Four years ago, physicists at Google claimed their quantum computer could outperform classical machines — although only at a niche calculation with no practical applications. Now their counterparts at IBM say they have evidence that quantum computers will soon beat ordinary ones at useful tasks, such as calculating properties of materials or the interactions of elementary particles.

In a proof-of-principle experiment described in Nature on 14 June1, the researchers simulated the behaviour of a magnetic material on IBM’s Eagle quantum processor.

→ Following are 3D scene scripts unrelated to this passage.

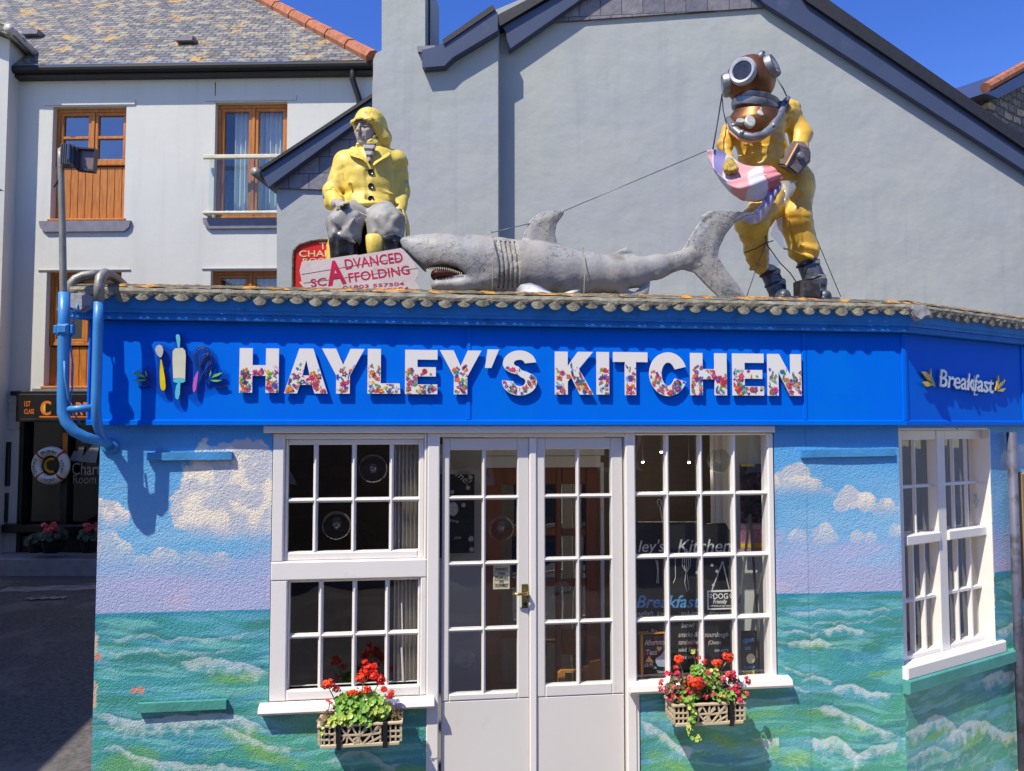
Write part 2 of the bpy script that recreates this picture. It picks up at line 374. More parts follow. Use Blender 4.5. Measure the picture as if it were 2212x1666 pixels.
        for ax in range(3):
            o1, o2 = (ax + 1) % 3, (ax + 2) % 3
            sl = [slice(None)] * 3; sl[ax] = slice(0, n[ax] - 1); s2 = list(sl); s2[ax] = slice(1, n[ax])
            A = ins[tuple(sl)]; B = ins[tuple(s2)]; E = np.argwhere(A != B)
            E = E[(E[:, o1] > 0) & (E[:, o2] > 0) & (E[:, o1] < n[o1] - 1) & (E[:, o2] < n[o2] - 1)]
            fl = A[tuple(E.T)]
            def g(a, b):
                k = E.copy(); k[:, o1] -= a; k[:, o2] -= b; return idx[tuple(k.T)]
            q = np.stack([g(1, 1), g(0, 1), g(0, 0), g(1, 0)], 1); q[~fl] = q[~fl][:, ::-1]; Q.append(q)
        return V, np.concatenate(Q)
    def build(s, name, fr, mats, parent, colf=None, smooth_it=1, mif=None):
        V, Q = s.mesh()
        for _ in range(smooth_it):
            A = np.zeros_like(V); k = np.zeros(len(V))
            for i in range(4):
                np.add.at(A, Q[:, i], V[Q[:, (i + 1) % 4]]); np.add.at(k, Q[:, i], 1)
                np.add.at(A, Q[:, i], V[Q[:, (i - 1) % 4]]); np.add.at(k, Q[:, i], 1)
            V = V * .5 + .5 * A / np.maximum(k, 1)[:, None]
        cols = colf(V) if colf else None
        mi = None
        if mif is not None: mi = mif(V[Q].mean(1))
        return link_mesh(name, fr.arr(V), Q.tolist(), mats, parent, True, mi, cols=cols)
def rotz(a):
    c, s_ = math.cos(R(a)), math.sin(R(a)); return [[c, -s_, 0], [s_, c, 0], [0, 0, 1]]
def roty(a):
    c, s_ = math.cos(R(a)), math.sin(R(a)); return [[c, 0, s_], [0, 1, 0], [-s_, 0, c]]
def rotx(a):
    c, s_ = math.cos(R(a)), math.sin(R(a)); return [[1, 0, 0], [0, c, -s_], [0, s_, c]]
# ---------------------------------------------------------------- camera, sun and sky
cd = bpy.data.cameras.new('camera'); cam = bpy.data.objects.new('camera', cd); COL.objects.link(cam); sc.camera = cam
cd.sensor_width = 36.0; cd.lens = 36.0 * FPX / W0; cd.clip_start = 0.05; cd.clip_end = 800
M = Matrix.Identity(4)
for i in range(3): M[i][0] = RGT[i]; M[i][1] = UPV[i]; M[i][2] = -FWD[i]; M[i][3] = CAM[i]
cam.matrix_world = M
SAZ, SEL = 49.0, 54.9        # sun: degrees to the left of the street front's outward normal, and height
sunv = Vector((-math.sin(R(SAZ)) * math.cos(R(SEL)), -math.cos(R(SAZ)) * math.cos(R(SEL)), math.sin(R(SEL))))
ld = bpy.data.lights.new('sun', 'SUN'); ld.energy = 3.9; ld.angle = R(0.5); ld.color = (1.0, 0.945, 0.79)
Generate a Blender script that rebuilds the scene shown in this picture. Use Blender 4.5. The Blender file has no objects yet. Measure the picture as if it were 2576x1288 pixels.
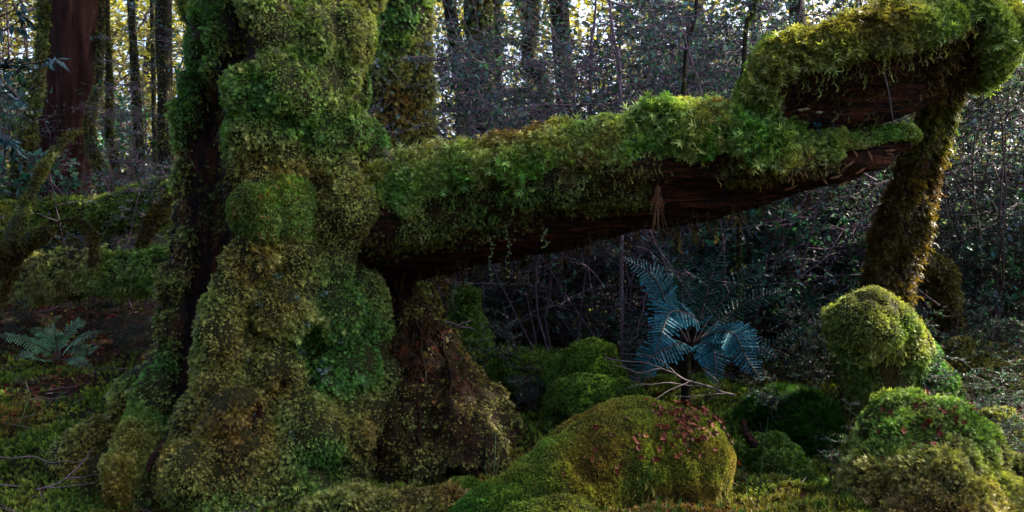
import bpy, math
import numpy as np
R = math.radians
rng = np.random.default_rng(7)
sc = bpy.context.scene
COL = sc.collection

# ------------------------------------------------------------------ camera, sky, sun, exposure
CZ = 1.5
FPX = 2230.6                                   # focal length in units of a 2576 px wide picture
cam = bpy.data.objects.new('camera', bpy.data.cameras.new('camera'))
COL.objects.link(cam); sc.camera = cam
cam.location = (0, 0, CZ); cam.rotation_euler = (R(90), 0, 0)
cam.data.sensor_width = 36; cam.data.lens = 36 * FPX / 2576
cam.data.clip_start = .05; cam.data.clip_end = 2000
SUN_AZ, SUN_EL = R(70), R(44)                  # sun stands behind the wood, to the right
w = bpy.data.worlds.new('World'); sc.world = w; w.use_nodes = True
wn = w.node_tree; bg = wn.nodes['Background']
sky = wn.nodes.new('ShaderNodeTexSky'); sky.sky_type = 'NISHITA'; sky.sun_disc = False
sky.sun_elevation = SUN_EL; sky.sun_rotation = SUN_AZ
sky.dust_density = 5.0; sky.air_density = .8; sky.ozone_density = 1.0
wn.links.new(sky.outputs[0], bg.inputs[0]); bg.inputs[1].default_value = .15
sd = bpy.data.lights.new('sun', 'SUN'); sd.energy = 5.0; sd.angle = R(.5); sd.color = (1, .9, .72)
sun = bpy.data.objects.new('sun', sd); COL.objects.link(sun)
S = np.array([math.sin(SUN_AZ) * math.cos(SUN_EL), math.cos(SUN_AZ) * math.cos(SUN_EL), math.sin(SUN_EL)])
from mathutils import Vector
sun.rotation_euler = Vector(S).to_track_quat('Z', 'Y').to_euler()
sc.view_settings.view_transform = 'Standard'; sc.view_settings.look = 'None'
sc.view_settings.exposure = 2.05; sc.view_settings.gamma = 1
sc.cycles.max_bounces = 5; sc.cycles.diffuse_bounces = 1; sc.cycles.glossy_bounces = 2
sc.cycles.transmission_bounces = 3; sc.cycles.transparent_max_bounces = 4
sc.cycles.use_denoising = True

# ------------------------------------------------------------------ numpy helpers
def W(u, v, d):
    return np.array([(u - 1288) / FPX * d, d, CZ - (v - 644) / FPX * d])
def UV(P):
    return np.stack([P[:, 0] / P[:, 1] * FPX + 1288, 644 - (P[:, 2] - CZ) / P[:, 1] * FPX], 1)
_T = np.random.default_rng(3).random((48, 48, 48))
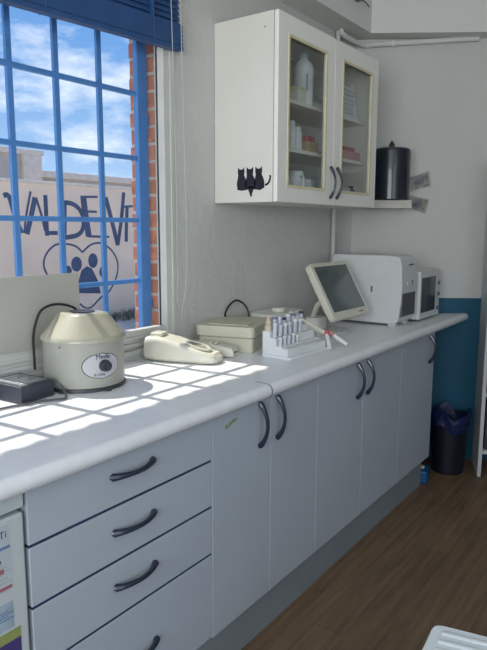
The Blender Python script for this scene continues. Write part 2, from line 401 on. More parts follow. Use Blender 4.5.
# ================================================================== outside the window
struct(MB().box(-25, -0.25, -15, 30, 0.20, 0.30).build('ground_outside', M['ground']))
ev = MB(); ev.box(-0.52, -0.24, -2.2, 1.4, 2.345, 2.42)
for k in range(44):
    y = -2.1 + k*0.08
    ev.lathe([(0.030, 0), (0.030, 0.28)], (0, 0, 0), 12, mtx=Matrix.Translation((-0.525, y, 2.368)) @ Matrix.Rotation(PI/2, 4, 'Y'))
struct(ev.build('trim_4', M['tile']))
bw = thing('boundary_wall', 'pinkish rendered garden wall with blue graffiti across the yard', 'wall', (-4.15, 3, 0.3))
MB().box(-0.15, 0.15, -9, 9, 0, 1.545).build('rendered_masonry', M['render'], bw)
MB().box(-0.17, 0.17, -9, 9, 1.545, 1.575, 0.008).build('coping', M['coping'], bw)
S = [
(0.06, [(2.4, 1.7), (2.46, 1.7), (2.52, 1.5), (2.59, 1.33)]),
(0.03, [(2.62, 1.33), (2.65, 1.5), (2.72, 1.76)]),
(0.07, [(2.65, 1.32), (2.71, 1.5), (2.77, 1.7)]),
(0.035, [(2.78, 1.7), (2.84, 1.52), (2.88, 1.35)]),
(0.035, [(2.71, 1.49), (2.86, 1.47)]),
(0.06, [(2.9, 1.73), (2.9, 1.52), (2.9, 1.3)]),
(0.05, [(2.89, 1.33), (3.04, 1.33)]),
(0.06, [(3.15, 1.68), (3.14, 1.46), (3.13, 1.29)]),
(0.06, [(3.15, 1.66), (3.25, 1.65), (3.34, 1.6), (3.39, 1.52), (3.4, 1.44), (3.37, 1.35), (3.29, 1.3), (3.14, 1.28)]),
(0.1, [(3.41, 1.74), (3.43, 1.55), (3.47, 1.29)]),
(0.03, [(3.37, 1.73), (3.62, 1.74)]),
(0.03, [(3.44, 1.57), (3.6, 1.57)]),
(0.03, [(3.46, 1.29), (3.78, 1.28)]),
(0.07, [(3.74, 1.74), (3.82, 1.49), (3.91, 1.18)]),
(0.06, [(3.91, 1.18), (3.98, 1.49), (4.03, 1.81)]),
(0.06, [(4.08, 1.64), (4.06, 1.41), (4.05, 1.22)]),
(0.03, [(4.03, 1.64), (4.18, 1.65)])]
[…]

Crucially, they managed to work around quantum noise — the main obstacle for this technology because it introduces errors in calculations — to get reliable results.

Their ‘error-mitigating’ techniques enabled the team to do quantum calculation “at a scale where classical computers will struggle”, says Katie Pizzolato, who heads IBM’s quantum theory group in Yorktown Heights, New York.

Although the problem they attacked uses a much-simplified, unrealistic model of a material, “It makes you optimistic that this will work in other systems and more complicated algorithms,” says John Martinis, a physicist at the University of California, Santa Barbara, who led the Google team to their 2019 milestone.

Sabrina Maniscalco, chief executive of quantum-computing start-up Algorithmiq in Helsinki, says that the experiment provides a benchmark for the state-of-the-art in quantum computers. “These machines are coming,” she says. Maniscalco's company is developing algorithms for quantum-chemistry calculations that use error mitigation.